AVAILABLE DATA:
--- start ---

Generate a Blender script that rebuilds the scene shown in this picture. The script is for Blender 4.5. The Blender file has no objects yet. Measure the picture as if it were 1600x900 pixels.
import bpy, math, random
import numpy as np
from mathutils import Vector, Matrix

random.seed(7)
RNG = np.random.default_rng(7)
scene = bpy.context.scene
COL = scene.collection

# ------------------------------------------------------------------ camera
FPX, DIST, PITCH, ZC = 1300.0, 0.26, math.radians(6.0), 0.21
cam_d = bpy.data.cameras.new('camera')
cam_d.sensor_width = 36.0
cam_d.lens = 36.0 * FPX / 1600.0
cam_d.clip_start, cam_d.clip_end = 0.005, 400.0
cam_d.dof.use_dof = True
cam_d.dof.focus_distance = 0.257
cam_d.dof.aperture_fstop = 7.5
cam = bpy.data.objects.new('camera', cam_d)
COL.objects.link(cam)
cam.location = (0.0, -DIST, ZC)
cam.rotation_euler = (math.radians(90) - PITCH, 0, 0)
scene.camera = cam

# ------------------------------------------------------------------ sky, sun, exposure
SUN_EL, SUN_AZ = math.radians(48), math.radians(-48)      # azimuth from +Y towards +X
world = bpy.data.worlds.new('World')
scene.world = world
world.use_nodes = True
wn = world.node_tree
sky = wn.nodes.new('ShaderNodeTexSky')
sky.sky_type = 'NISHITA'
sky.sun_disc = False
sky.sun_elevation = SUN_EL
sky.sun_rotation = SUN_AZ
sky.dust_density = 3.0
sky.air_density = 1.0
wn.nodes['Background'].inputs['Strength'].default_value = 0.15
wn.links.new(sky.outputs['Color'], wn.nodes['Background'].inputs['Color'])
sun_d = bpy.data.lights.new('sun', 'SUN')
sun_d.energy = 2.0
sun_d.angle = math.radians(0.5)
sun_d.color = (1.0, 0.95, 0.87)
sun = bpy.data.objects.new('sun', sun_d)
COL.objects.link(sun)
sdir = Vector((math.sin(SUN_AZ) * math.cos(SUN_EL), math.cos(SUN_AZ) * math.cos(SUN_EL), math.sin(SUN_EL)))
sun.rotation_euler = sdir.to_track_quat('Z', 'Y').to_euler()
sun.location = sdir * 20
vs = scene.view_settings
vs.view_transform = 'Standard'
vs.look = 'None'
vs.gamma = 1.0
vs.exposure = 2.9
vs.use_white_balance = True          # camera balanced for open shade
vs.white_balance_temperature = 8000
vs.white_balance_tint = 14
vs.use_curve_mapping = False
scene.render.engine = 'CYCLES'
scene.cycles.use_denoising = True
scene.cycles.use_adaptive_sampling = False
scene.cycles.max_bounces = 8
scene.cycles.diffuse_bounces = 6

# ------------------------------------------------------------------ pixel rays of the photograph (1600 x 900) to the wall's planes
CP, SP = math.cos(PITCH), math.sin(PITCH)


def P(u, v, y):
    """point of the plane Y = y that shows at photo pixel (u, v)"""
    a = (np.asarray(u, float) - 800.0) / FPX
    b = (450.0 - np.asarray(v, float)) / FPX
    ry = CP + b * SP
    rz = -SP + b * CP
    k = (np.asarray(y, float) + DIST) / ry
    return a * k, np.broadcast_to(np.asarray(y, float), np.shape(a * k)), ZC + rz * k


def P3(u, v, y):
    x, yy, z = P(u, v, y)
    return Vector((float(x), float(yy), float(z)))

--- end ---

STATED GOAL: Write the listing out again, exactly as shown above.

TASK OUTPUT:
Generate a Blender script that rebuilds the scene shown in this picture. The script is for Blender 4.5. The Blender file has no objects yet. Measure the picture as if it were 1600x900 pixels.
import bpy, math, random
import numpy as np
from mathutils import Vector, Matrix

random.seed(7)
RNG = np.random.default_rng(7)
scene = bpy.context.scene
COL = scene.collection

# ------------------------------------------------------------------ camera
FPX, DIST, PITCH, ZC = 1300.0, 0.26, math.radians(6.0), 0.21
cam_d = bpy.data.cameras.new('camera')
cam_d.sensor_width = 36.0
cam_d.lens = 36.0 * FPX / 1600.0
cam_d.clip_start, cam_d.clip_end = 0.005, 400.0
cam_d.dof.use_dof = True
cam_d.dof.focus_distance = 0.257
cam_d.dof.aperture_fstop = 7.5
cam = bpy.data.objects.new('camera', cam_d)
COL.objects.link(cam)
cam.location = (0.0, -DIST, ZC)
cam.rotation_euler = (math.radians(90) - PITCH, 0, 0)
scene.camera = cam

# ------------------------------------------------------------------ sky, sun, exposure
SUN_EL, SUN_AZ = math.radians(48), math.radians(-48)      # azimuth from +Y towards +X
world = bpy.data.worlds.new('World')
scene.world = world
world.use_nodes = True
wn = world.node_tree
sky = wn.nodes.new('ShaderNodeTexSky')
sky.sky_type = 'NISHITA'
sky.sun_disc = False
sky.sun_elevation = SUN_EL
sky.sun_rotation = SUN_AZ
sky.dust_density = 3.0
sky.air_density = 1.0
wn.nodes['Background'].inputs['Strength'].default_value = 0.15
wn.links.new(sky.outputs['Color'], wn.nodes['Background'].inputs['Color'])
sun_d = bpy.data.lights.new('sun', 'SUN')
sun_d.energy = 2.0
sun_d.angle = math.radians(0.5)
sun_d.color = (1.0, 0.95, 0.87)
sun = bpy.data.objects.new('sun', sun_d)
COL.objects.link(sun)
sdir = Vector((math.sin(SUN_AZ) * math.cos(SUN_EL), math.cos(SUN_AZ) * math.cos(SUN_EL), math.sin(SUN_EL)))
sun.rotation_euler = sdir.to_track_quat('Z', 'Y').to_euler()
sun.location = sdir * 20
vs = scene.view_settings
vs.view_transform = 'Standard'
vs.look = 'None'
vs.gamma = 1.0
vs.exposure = 2.9
vs.use_white_balance = True          # camera balanced for open shade
vs.white_balance_temperature = 8000
vs.white_balance_tint = 14
vs.use_curve_mapping = False
scene.render.engine = 'CYCLES'
scene.cycles.use_denoising = True
scene.cycles.use_adaptive_sampling = False
scene.cycles.max_bounces = 8
scene.cycles.diffuse_bounces = 6

# ------------------------------------------------------------------ pixel rays of the photograph (1600 x 900) to the wall's planes
CP, SP = math.cos(PITCH), math.sin(PITCH)


def P(u, v, y):
    """point of the plane Y = y that shows at photo pixel (u, v)"""
    a = (np.asarray(u, float) - 800.0) / FPX
    b = (450.0 - np.asarray(v, float)) / FPX
    ry = CP + b * SP
    rz = -SP + b * CP
    k = (np.asarray(y, float) + DIST) / ry
    return a * k, np.broadcast_to(np.asarray(y, float), np.shape(a * k)), ZC + rz * k


def P3(u, v, y):
    x, yy, z = P(u, v, y)
    return Vector((float(x), float(yy), float(z)))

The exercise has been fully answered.